Die Vorlesung beschäftigt sich mit der automatischen Verifizierung von Programmen. Der Fokus liegt hierbei auf den algorithmischen Aspekten der Verifikation. Die Vorlesung setzt sich aus zwei Teilen zusammen:
Im ersten Teil behandeln wir die Verifikation von Modellen mit einem endlichen Zustandsraum (z.B. manuell erstellte Abstraktionen, Zustandsdiagramme, Kontrollsoftware in eingebetteten Systemen).
Im zweiten Teil der Vorlesung erweitern wir diese Ansätze, um die Verifikation von parallelen Programmen und Programmen, deren Zustandsraum nicht a priori beschränkt ist, zu ermöglichen.
Die Vorlesung beginnt am 10. Oktober. Wir empfehlen interessierten Studenten, die Keynote Vorträge der FMCAD Konferenz zu besuchen (am 3. und 4. Oktober jeweils um 9 Uhr im Kuppelsaal der TU Wien).

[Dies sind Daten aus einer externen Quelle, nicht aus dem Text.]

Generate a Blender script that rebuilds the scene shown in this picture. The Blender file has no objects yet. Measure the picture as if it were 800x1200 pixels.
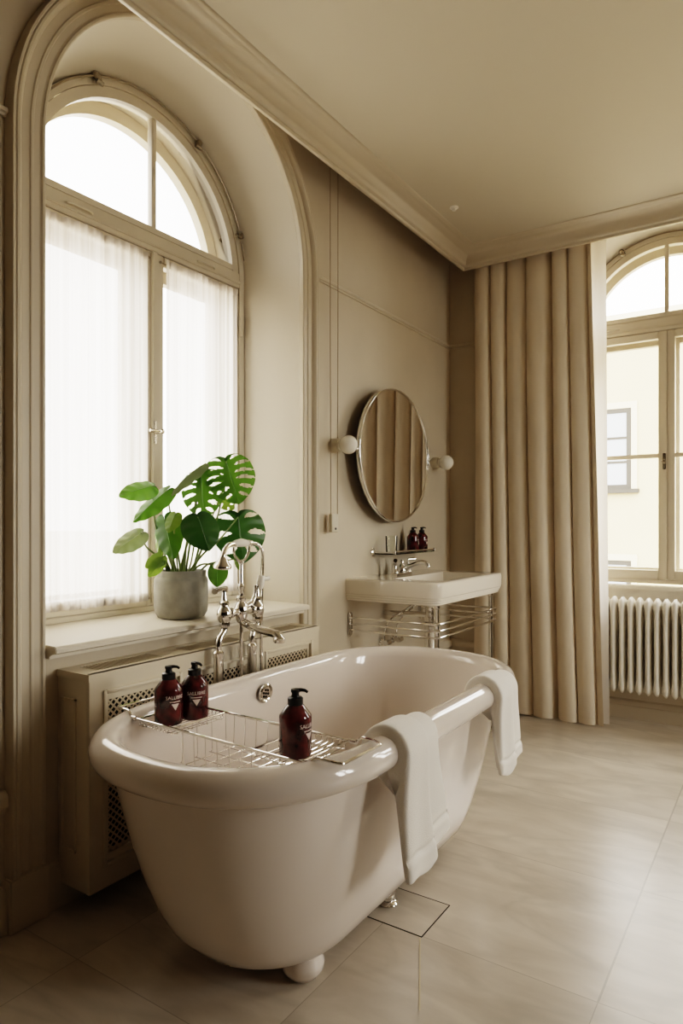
import bpy, bmesh, math, random
from mathutils import Vector, Matrix
R = random.Random(7)
S = bpy.context.scene
C = S.collection
PI = math.pi

# ---------------------------------------------------------------- camera numbers
F, HY, VX, CH = 785.0, 615.0, 920.0, 1.1
YAW = math.atan((VX - 400) / F)
sn, cs = math.sin(YAW), math.cos(YAW)
def ray(px, py):
    u = (px - 400) / F; v = (HY - py) / F
    return Vector((-sn + u * cs, cs + u * sn, v))
def at(px, py, d):
    return Vector((0, 0, CH)) + ray(px, py) * d

# ---------------------------------------------------------------- object helpers
def link(o, parent=None):
    C.objects.link(o)
    if parent is not None: o.parent = parent
    return o
def empty(name, loc=(0, 0, 0), label=None, cat=None, group=None, kind=None):
    o = bpy.data.objects.new(name, None); C.objects.link(o)
    o.empty_display_size = .05
    o.location = loc
    tag(o, label, cat, group, kind)
    return o
def tag(o, label=None, cat=None, group=None, kind=None):
    if label: o['label'] = label
    if cat: o['category'] = cat
    if group: o['group'] = group
    if kind: o['kind'] = kind
    return o
def mk(name, bm, mat, parent=None, smooth=True, angle=35, recalc=True, label=None):
    if recalc: bmesh.ops.recalc_face_normals(bm, faces=bm.faces[:])
    if smooth:
        lim = math.radians(angle)
        for f in bm.faces: f.smooth = True
        for e in bm.edges:
            if len(e.link_faces) == 2 and e.calc_face_angle(0) > lim: e.smooth = False
    me = bpy.data.meshes.new(name); bm.to_mesh(me); bm.free()
    o = bpy.data.objects.new(name, me); C.objects.link(o)
    for m in (mat if isinstance(mat, (list, tuple)) else [mat]): me.materials.append(m)
    if parent is not None:
        o.parent = parent
        o.matrix_parent_inverse = Matrix.Translation(-Vector(parent_world(parent)))
    if label: o['label'] = label
    return o
def parent_world(p):
    v = Vector((0, 0, 0))
    while p is not None:
        if p.type != 'EMPTY': return Vector((0, 0, 0))
        v += p.location
        p = p.parent
    return v
def B(): return bmesh.new()
def box(bm, x0, x1, y0, y1, z0, z1, bev=0.0, seg=2, mi=0):
    vs = [bm.verts.new((x, y, z)) for x in (x0, x1) for y in (y0, y1) for z in (z0, z1)]
    fs = [(0, 1, 3, 2), (4, 6, 7, 5), (0, 4, 5, 1), (2, 3, 7, 6), (0, 2, 6, 4), (1, 5, 7, 3)]
    F_ = [bm.faces.new([vs[i] for i in f]) for f in fs]
    for f in F_: f.material_index = mi
    if bev > 0:
        es = list({e for f in F_ for e in f.edges})
        bmesh.ops.bevel(bm, geom=es, offset=bev, segments=seg, profile=.5, affect='EDGES')
    return bm
def frames(pts, closed=False):
    n = len(pts); T = []
    for i in range(n):
        a = pts[(i - 1) % n] if (closed or i > 0) else pts[i]
        b = pts[(i + 1) % n] if (closed or i < n - 1) else pts[i]
        T.append((b - a).normalized())
    ref = Vector((0, 0, 1)) if abs(T[0].z) < .9 else Vector((1, 0, 0))
    N = (ref - T[0] * ref.dot(T[0])).normalized(); out = []
    for t in T:
        N = (N - t * N.dot(t))
        N = N.normalized() if N.length > 1e-6 else t.orthogonal().normalized()
        out.append((t, N, t.cross(N)))
    return out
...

Die Vorträge behandeln Anwendungen von Formaler Verifikation in der Industrie (Amazon und TTTech).
ECTS Breakdown: ECTS 6.0 = 150 Std.
Vorlesungseinheiten: 24 Std.
Vor- / Nachbereitung: 24 Std.
Implementierung der Übungsbeispiele: 3 x 33 Std.
Abgabegespräche: 3 Std.
Die Einfuehrungsvorlesung findet am 10. Oktober statt.
Inhalt der Vorlesungseinheiten:
The Basics
The first part of the course covers semantics and the encodig of transition functions.
- Introduction and motivation: Outline of the course, the necessity for automated verification (software desasters), success stories, and potention future applications
- One small step for a man: Small step semantics: Hoare logic and Dijkstra's predicate transformers, Kripke structures, encoding transition functions.
Part I
From single step transitions to bounded model checking, specifying reachability and temporal logic properties, and the computation of fixed points.
- Bounded Model Checking: Specifying and checking reachability/safety properties, unwinding transition functions, completeness conditions (reachability/recurrence diameter). Shows how BMC can be applied to check safety properties for software ("local" rather than "monolitic" transition functions). Discusses application for automated test-case generation.
- Decision Procedures: How do we decide the instances of formulas generated by BMC? Satisfiability (SAT) checking, Satisfiability-Modulo-Theory (SMT) solvers, Binary Decision Diagrams (BDDs)
- Approximating Fixed Points (Craig Interpolation): Approximating Fixed Points with Craig Interpolation
- Partial Order Reduction (optional): Reducing the size of the state-space for concurrent models by means of partial order reduction (POR)
Part II: To infinity and beyond
Shows how the ideas presented in part I can be applied to infinite state systems (and actual software programs rather than models) by means of abstraction. Introduces static analysis using abstract interpretation, predicate abstraction, and interpolation-based software model checking. The course may cover advanced concepts such as rely/guarantee reasoning for parallel programs (Owicki-Gries) and temination proving, if time permits.
- the Concept of Abstraction (Abstract Interpretation): Static analysis of programs using abstraction and abstract domains. Disjunctive domains and loss of precision.
- Predicate Abstraction and Automated Refinement: Tracking facts about program states using first-order logic predicates.Automatically refining abstractions using Counterexample-Guided Abstraction-Refinement (CEGAR)
- Lazy Abstraction, Interpolation-based Software Model Checking: Contemporary techniques for predicate abstraction and automated refinement
- Concurrent Software Hoare logic for parallel programs with shared memory. Owicki-Gries, Cliff Jones' rely-guarantee reasoning (compositional reasoning). Automatic refinement of environment assumptions. Global vs. local invariants and ghost variables. Also addresses incomplete approaches such as context-bounded model checking.